Nonetheless, Jewish people in South Africa of different ideological outlooks have opposed the oppression, of the non-whites even when they were in the position of being privileged whites. They have paid the price with long terms of imprisonment, and many have been forced into involuntary exile.

Every now and again there are disparaging remarks from the high priests of Afrikanerdom. Verwoerd and Vorster, and more recently police chief Kruger, expressed their opposition to Jewish involvement in anti-Government protests and gestures.

Jews have been prominent in the Progressive Party and the National Union of South African Students. Mrs Helen Suzman, the lone -bearer of the standard of racial harmony for so many years in the South African Parliament, is Jewish. However, 30 long years of unyielding oppression meted out by successive disciplinarian Nationalist leaders have effectively fatigued Jewish opposition.

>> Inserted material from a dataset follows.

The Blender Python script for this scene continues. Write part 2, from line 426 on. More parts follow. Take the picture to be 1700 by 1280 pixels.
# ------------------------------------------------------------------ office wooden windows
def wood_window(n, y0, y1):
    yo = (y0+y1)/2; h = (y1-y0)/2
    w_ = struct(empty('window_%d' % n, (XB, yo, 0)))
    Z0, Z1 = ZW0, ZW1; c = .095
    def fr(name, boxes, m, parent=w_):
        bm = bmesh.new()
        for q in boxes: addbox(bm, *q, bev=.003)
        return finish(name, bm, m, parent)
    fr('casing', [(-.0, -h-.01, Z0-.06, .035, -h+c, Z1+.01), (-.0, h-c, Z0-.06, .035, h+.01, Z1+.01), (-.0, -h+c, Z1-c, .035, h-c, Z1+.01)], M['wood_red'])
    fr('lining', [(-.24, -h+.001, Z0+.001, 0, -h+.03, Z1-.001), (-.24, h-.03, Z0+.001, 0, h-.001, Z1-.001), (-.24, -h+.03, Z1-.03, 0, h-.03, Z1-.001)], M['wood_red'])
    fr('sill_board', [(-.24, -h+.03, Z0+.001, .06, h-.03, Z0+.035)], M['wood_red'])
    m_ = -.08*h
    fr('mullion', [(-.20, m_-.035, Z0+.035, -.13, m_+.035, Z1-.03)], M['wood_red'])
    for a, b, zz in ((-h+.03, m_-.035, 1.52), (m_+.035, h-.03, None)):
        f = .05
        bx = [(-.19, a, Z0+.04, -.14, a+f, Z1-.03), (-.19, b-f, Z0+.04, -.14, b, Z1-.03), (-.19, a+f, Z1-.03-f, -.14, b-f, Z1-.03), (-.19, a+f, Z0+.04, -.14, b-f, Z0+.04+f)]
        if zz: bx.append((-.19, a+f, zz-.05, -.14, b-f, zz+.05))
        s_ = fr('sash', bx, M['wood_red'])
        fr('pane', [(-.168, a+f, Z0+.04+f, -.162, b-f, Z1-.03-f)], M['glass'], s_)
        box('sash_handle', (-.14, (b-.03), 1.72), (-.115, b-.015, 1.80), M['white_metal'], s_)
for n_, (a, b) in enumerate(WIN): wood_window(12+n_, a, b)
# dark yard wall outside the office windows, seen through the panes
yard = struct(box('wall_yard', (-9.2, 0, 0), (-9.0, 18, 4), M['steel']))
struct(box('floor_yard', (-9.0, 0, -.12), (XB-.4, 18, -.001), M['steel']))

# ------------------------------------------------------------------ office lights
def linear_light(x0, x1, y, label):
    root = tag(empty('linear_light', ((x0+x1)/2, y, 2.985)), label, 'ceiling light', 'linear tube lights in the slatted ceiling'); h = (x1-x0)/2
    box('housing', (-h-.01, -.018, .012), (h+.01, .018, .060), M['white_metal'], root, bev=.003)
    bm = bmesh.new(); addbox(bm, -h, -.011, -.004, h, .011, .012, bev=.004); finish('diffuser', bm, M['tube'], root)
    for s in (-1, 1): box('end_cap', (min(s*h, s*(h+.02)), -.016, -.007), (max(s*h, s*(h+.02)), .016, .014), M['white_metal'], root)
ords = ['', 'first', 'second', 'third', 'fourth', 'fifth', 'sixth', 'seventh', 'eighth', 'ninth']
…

In the ‘seventies, and particularly after Soweto, many Jews left for England, the United States, Israel and more recently Australia. Most young people who have the capacity to analyse the situation leave the country after their studies. Those Jews who remain indeed profess their opposition to apartheid, but at the same time accept the comforts of the system.

Neither is the Jewish commitment to human rights appreciated by the black races of South Africa. In a report published last year by the liberal South African Institute of Race Relations, coloureds, Indians. Zulus, Tswanas and South Sothos were asked to indicate in order of preference the ethnic groups of South Africa. ln every case, out of a dozen groups listed, the Jews were placed near the bottom of the pile. Only the Afrikaners were disliked more. It was more than symbolic when, in 1976. the liberal Jew, Dr Melville Edelstein, was murdered in the Soweto revolt in of all places, the Morris Isaacson High School.

The writing is on the wall for South African Jewry. It has been there for some time and they have read it many times. Does the wall have to collapse on them before they pack their suitcases?